Notice that in verse one and in verse three the Bible says that Uzziah was sixteen years old when he was made king. How could a sixteen-year-old rule and reign as king? He had the responsibility of the kingdom. He was the person with responsibility for well-being and safety of the people, for the justice system, and for the economy. Uzziah knew nothing about justice; he knew nothing about legal matters; he knew nothing about the economy; he knew little, if any, about the welfare of the people or the art of warfare. Yet he had the responsibility for all the people. How would a sixteen-year-old boy handle such responsibility? The Bible gives us a clear answer to this question. The Bible says, "...and he sought God in the days of Zechariah... as long as he sought the Lord, God made him to prosper” (verse 5).
Uzziah didn’t know much, but he knew God. He didn’t have a lot of education, exposure, or experience, but he knew the Wisest One in the universe Who has all understanding. The Bible says he sought the face of God, and as long as he sought the face of God, God blessed him. God gave him success. God anointed and used him. Uzziah was a man of prayer. Prayer was a priority in the early years of his life. As I mentioned several times before, true prayer from our heart is an indication that we place our entire trust, dependence, or faith in God.
Another good example in the Bible of someone needing to die before God shown forth His glory is found in John chapter eleven. We are all familiar with the story of how Lazarus was sick and closed to dying. Yet when our Lord Jesus heard the news, He delayed for four days waiting for Lazarus to die before coming to his house. We are told that Jesus loves Lazarus very much (Jn 11:5), then why did He delay in coming to his aid? It was for the purpose of bringing greater glory to God as the Lord Jesus mentioned Himself (Jn 11:4). Furthermore, what the Lord is interested even more is that we ourselves would “see the glory of God” (Jn 11:40). Please note there is a subtle difference between doing things for the glory of God and we ourselves seeing the glory of God. It is beholding and seeing the glory of God that changes us and other people. That is the big difference. 2 Corinthians 3:18 tells us that by beholding the Lord, we are “being transformed into the same image from glory to glory.”

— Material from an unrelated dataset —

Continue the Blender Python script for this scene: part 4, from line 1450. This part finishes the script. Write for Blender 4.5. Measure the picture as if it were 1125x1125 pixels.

I am convinced that prayer with faith and spending time in prayer just to behold the Lord is not the only thing, but it is the first thing we need to attend to, if we’re going to have revival in our day. If we’re going to see the Church be what the Church ought to be, it’s not going to come by our might, our strength, our ability--but it’s going to come as we seek the face of God. That was exactly what king Uzziah did and God poured out His blessings and His glory was shown abundantly.
I am convinced that the churches and the overall condition in America is needier than probably any other church in the world. We are desperately in need of God, but we are like that Laodicean Church (Rev 3:14-22). We say, I am clothed with riches; I have lots of things.... But go into the average church in America and you’ll find people who are hurting; you’ll find people in desperate situations; most of all, they seemed to be destitute of the Spirit and the Truth of God's Word rather than the pillar and base of the Truth. Families are being ripped apart. Our lives are being legally murdered by abortion; our young people are being brain-washed with demonic heavy metal music and their lives destroyed by drugs. It’s not just outside the church; it’s inside many churches. To be blind like the Laodicean church is to think that we are rich, when in fact we are desperately poor spiritually and not know it. I believe it is going to take the kind of praying in America with tears flowing from our face to the throne of God. God bottles up those tears, and as those tears are bottled up, one day He will release His glory.
We’ve filled ourselves with a routine church meeting schedule and conferences to give the false semblance that we are well with our church. Instead of living the life of a living sacrifice of one who is truly consecrated to God alone and His purpose, we’ve made ourselves so comfortable with these church routines to ease the guilt in our conscience and to somewhat ease the pain and the groaning of the Spirit of God within us. But we’re desperately hurting.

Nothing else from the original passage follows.